For some people this would perhaps lead to an attitude of "well, there's no single answer to this" and a series of guesses/estimates would be made, but actually there is also a logic tool that can be applied in terms of simulation of all the factors.
It's a branch of maths called "optimal control" problems, and is essentially a statistical evaluation of multiple parameters (including all those above) needs to be more heavily weighted in order to achieve a certain goal (in this case, generally that's going to be elapsed time to get to the last pitstop while maintaining enough performance after that to not be overtaken).
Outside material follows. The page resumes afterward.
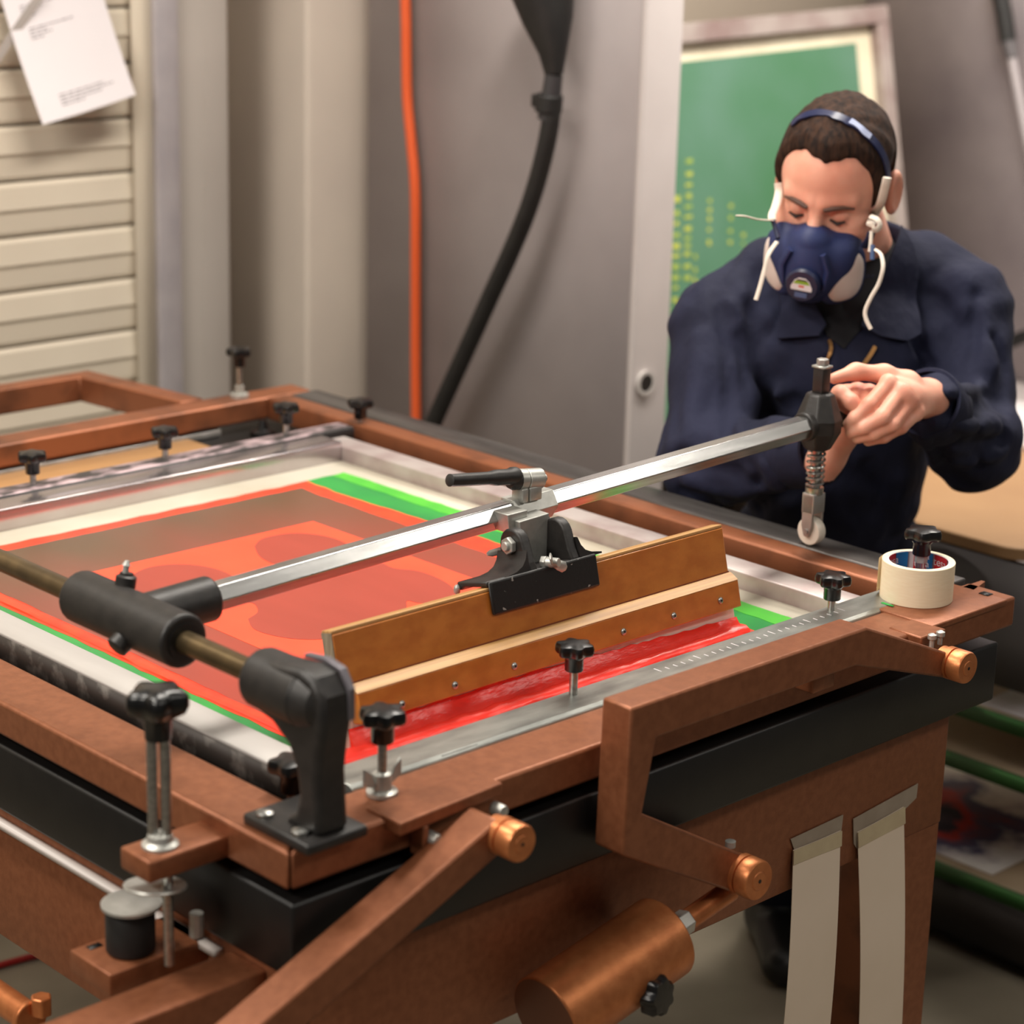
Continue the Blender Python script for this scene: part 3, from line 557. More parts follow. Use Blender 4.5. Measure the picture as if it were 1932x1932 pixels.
# ------------------------------------------------------------------ lift levers and counterweight
lv = thing('lift_lever', 'angled copper lift lever hinged across the front of the press', 'lever', (.6, -.04, .70))
YF, YB = -.058, -.016
outer = [(.400, .961), (.792, .961), (.955, .893), (.975, .878), (.962, .858), (.776, .918), (.441, .918), (.424, .836), (.600, .735), (.588, .692), (.396, .797)]
MB().prism([(x, YF, z) for x, z in outer], (0, YB-YF, 0)).out('lever_bar', COPPER, lv, bevel=.003)
def pivot(c, r, l, par, nm='pivot_cap'):
    o = MB().lathe([(r*.9, 0), (r*.9, l*.25), (r, l*.25), (r, l*.45), (r*.9, l*.46), (r*.9, l*.5), (r, l*.52), (r, l*.94), (r*.94, l)], c, (0, -1, 0), 32).out(nm, COPPER_CAST, par)
    MB().cyl(Vector(c)+Vector((0, -l+.0005, 0)), Vector(c)+Vector((0, -l-.0012, 0)), r*.5, r*.45).out('centre_boss', COPPER_CAST, o, bevel=.0005)
    MB().cyl(Vector(c)+Vector((0, -l-.001, 0)), Vector(c)+Vector((0, -l-.0016, 0)), r*.1).out('centre_mark', BLACK, o)
pivot((.966, YF+.014, .877), .0200, .038, lv)
pivot((.592, YF+.010, .716), .0235, .036, lv)
MB().box(.735, .775, -.03, .0, .885, .918).out('stop_lug', COPPER, lv, bevel=.002)
MB().cyl((.592, -.04, .742), (.592, -.04, .749), .006).out('grease_nipple', ZINC, lv)
l2 = thing('support_lever', 'straight copper lever slanting down below the near corner', 'lever', (0, -.04, .70))
p0 = Vector((.218, 0, .877)); p1 = Vector((-.24, 0, .692)); d_ = (p1-p0).normalized(); n_ = Vector((-d_.z, 0, d_.x)); n_ = n_ if n_.z > 0 else -n_
MB().prism([p0+n_*.018+Vector((0, -.062, 0)), p0-d_*.012+Vector((0, -.062, 0)), p0-n_*.018+Vector((0, -.062, 0)), p1-n_*.021+Vector((0, -.062, 0)), p1+n_*.021+Vector((0, -.062, 0))], (0, .042, 0)).out('lever_bar', COPPER, l2, bevel=.003)
pivot((.216, -.050, .876), .0195, .040, l2)
MB().cyl((-.232, -.068, .697), (-.232, .049, .712), .012).out('cross_pin', COPPER_CAST, l2, bevel=.002)
cw = thing('counterweight', 'large copper cylinder counterweight on a rod under the lift lever', 'counterweight', (.4, -.03, .60))
A, B = Vector((.312, -.035, .6285)), Vector((.492, -.035, .6625)); ax = (B-A).normalized()
MB().cyl(A, B, .0475, n=64).out('weight_body', COPPER_CAST, cw, bevel=.002)
MB().cyl(A-ax*.0006, A, .0455, n=64).out('weight_end', mat('copper_end_dark', (110, 66, 44), .45, .4), cw)
MB().cyl(B, B+ax*.025, .0085).out('weight_rod', STEEL, cw); MB().cyl(B+ax*.023, B+ax*.040, .0145, n=6).out('lock_nut', ZINC, cw, bevel=.001)
MB().cyl(B+ax*.04, B+ax*.112, .0125).out('weight_rod', COPPER_CAST, cw)
kc = at_y(1238, 1888, -.085)
def fr8(k, r, t): return r*(1+.10*math.cos(7*t)) if k >= 1 else r
o = MB().lathe([(.012, 0), (.0205, .002), (.0215, .016), (.018, .021), (.008, .0215)], kc+Vector((0, .012, .004)), (.15, -1, .1), 84, fr=fr8).out('locking_knob', BAKELITE, cw, ang=50)
MB().cyl(kc+Vector((-.004, .03, .0)), kc+Vector((0, .01, .004)), .006).out('knob_stud', STEEL, o)

# ------------------------------------------------------------------ masking tape roll
TC = Vector((1.074, .077, .9024)); RO, RI, HT = .0462, .0375, .050
tr = thing('tape_roll', 'cream masking tape roll standing on the right frame corner around a black knob', 'tape roll', TC)
MASK = mat('masking_tape_cream', (240, 226, 196), .6, 0, (236, 220, 188), 60, stretch=(1, 1, 8))
MB().lathe([(RI+.0015, 0), (RO, 0), (RO, HT), (RI+.0015, HT)], TC, n=96, cap=False).out('tape_winding', MASK, tr, bevel=.0006)
CORE = mat('core_white', (225, 218, 220), .5); CR = mat('core_red', (196, 40, 48), .45); CB = mat('core_blue', (30, 124, 190), .45)
def sector(a0, a1, r0, r1, z0, z1, m_, nm, par):
    n = max(2, int(abs(a1-a0)/3)); rr = []
    for i in range(n+1):
        t_ = math.radians(a0+(a1-a0)*i/n); c, s = math.cos(t_), math.sin(t_)
        rr.append([TC+Vector((c*r0, s*r0, z0)), TC+Vector((c*r1, s*r1, z0)), TC+Vector((c*r1, s*r1, z1)), TC+Vector((c*r0, s*r0, z1))])
    return MB().rings(rr).out(nm, m_, par)
core = MB().lathe([(RI, .0), (RI+.0016, .0), (RI+.0016, HT-.0004), (RI, HT-.0004)], TC, n=96, cap=False).out('core', CORE, tr)
# direction from the roll centre away from the camera
va = math.degrees(math.atan2(TC.y-CAM.y, TC.x-CAM.x))
for a0, a1, m_ in ((52, 84, CR), (22, 50, CB), (-14, 10, CR), (-28, -17, CB), (-70, -32, CR), (95, 120, CB), (130, 170, CR), (180, 205, CB), (210, 250, CR)):
    sector(va+a0, va+a1, RI-.0003, RI+.0001, .0006, HT-.001, m_, 'printed_band', core)
def curved_text(txt, ang, zc, size):
    cu = bpy.data.curves.new('t', 'FONT'); cu.body = txt; cu.size = size; cu.align_x = 'CENTER'; cu.align_y = 'CENTER'
    o = bpy.data.objects.new('t', cu); COL.objects.link(o); dg = bpy.context.evaluated_depsgraph_get(); me = bpy.data.meshes.new_from_object(o.evaluated_get(dg)); bpy.data.objects.remove(o)
    for v in me.vertices:
        t_ = math.radians(va+ang)-v.co.x/RI; z = zc+v.co.y; r_ = RI-.0006; v.co = TC+Vector((math.cos(t_)*r_, math.sin(t_)*r_, z))
    finish('printed_word', me, PAPER, core)
for z in (.0445, .034, .0235, .013): curved_text('tesa', -6, z, .0125)
curved_text('tesa', 62, .040, .015); curved_text('tesa', -48, .040, .015)
# loose tape end
rr = [[TC+Vector((math.cos(t_)*r_, math.sin(t_)*r_, z)) for z in (.004, HT-.001)] for t_, r_ in [(math.radians(va+70+i*6), RO+.0004+i*.0008) for i in range(6)]]
m_ = MB(); vs = [[m_.bm.verts.new(p) for p in r] for r in rr]
for a_, b_ in zip(vs, vs[1:]): m_.bm.faces.new((a_[0], b_[0], b_[1], a_[1]))
bmesh.ops.solidify(m_.bm, geom=m_.bm.faces[:], thickness=.0006); m_.out('loose_end', MASK, tr)

# ------------------------------------------------------------------ drying rack on the right
rk = thing('drying_rack', 'low print drying rack with green edged trays at the right', 'rack', (2.2, .5, 0))
GRNE = mat('rack_green_edge', (46, 92, 40), .5); RBRD = mat('rack_tray_board', (190, 170, 142), .6, 0, (178, 156, 128), 8); RDARK = mat('rack_dark_skirt', (44, 38, 36), .6)
for z in (.455, .36, .155):
    o = MB().box(1.80, 2.6, -.35, .85, z-.006, z+.004).out('tray', RBRD, rk)
    MB().box(1.792, 1.80, -.35, .85, z-.02, z+.006).out('tray_edge', GRNE, o)
MB().box(1.82, 2.58, -.33, .83, .02, .10).out('base_skirt', RDARK, rk)
MB().box(1.80, 1.815, -.35, .85, .04, .135).out('base_skirt', RDARK, rk)
MB().box(1.815, 1.83, -.33, .83, .50, .715).out('side_panel', mat('rack_side_grey', (70, 66, 66), .5), rk)
for x, y in ((1.84, -.30), (1.84, .78), (2.53, -.30), (2.53, .78)): MB().box(x, x+.03, y, y+.03, 0, .72).out('post', RDARK, rk)
bd = at_x(1915, 1037, 1.80)
tan = MB(); r_ = .05; y0_, y1_ = bd.y-.02, .95; P = [(1.80, y1_), (1.80, y0_+r_)]+[(1.80+r_-r_*math.cos(a), y0_+r_-r_*math.sin(a)) for a in [math.radians(v) for v in (15, 30, 45, 60, 75)]]+[(1.80+r_, y0_), (2.35, y0_), (2.35, y1_)]
tag(tan.prism([(x, y, .722) for x, y in P], (0, 0, .022)).out('tan_board', mat('tan_top_board', (158, 122, 84), .55, 0, (150, 114, 78), 6), bevel=.003), 'tan board with rounded corner on top of the drying rack', 'board')
tag(MB().box(2.345, 2.62, bd.y-.02, .95, .745, .765).out('white_batten', PAPER), 'white edged panel at the far side of the tan board', 'panel')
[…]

There's a professor in Oxford who did this for Ferrari with the results starting in the 2014 year - You can find a link to a video of him talking about it here https://www.mathworks.com/videos/optima ... 96763.html

All of the top teams use this sort of technique to determine not only how to map the energy systems of the car to each track of the season, but also to determine where to get the most bang for their bucks in terms of developing the car through the season and what to do next season. It's how they decide how big of a cooling capacity to design into the car, how much drag they can live with, etc. It's not guesswork, it's based on cold logic. It's also how Merc end up with a car that can't run in traffic without overheating - it's optimised around being in cold air at the front of the pack.

I suspect this is a fuller answer than OP expected.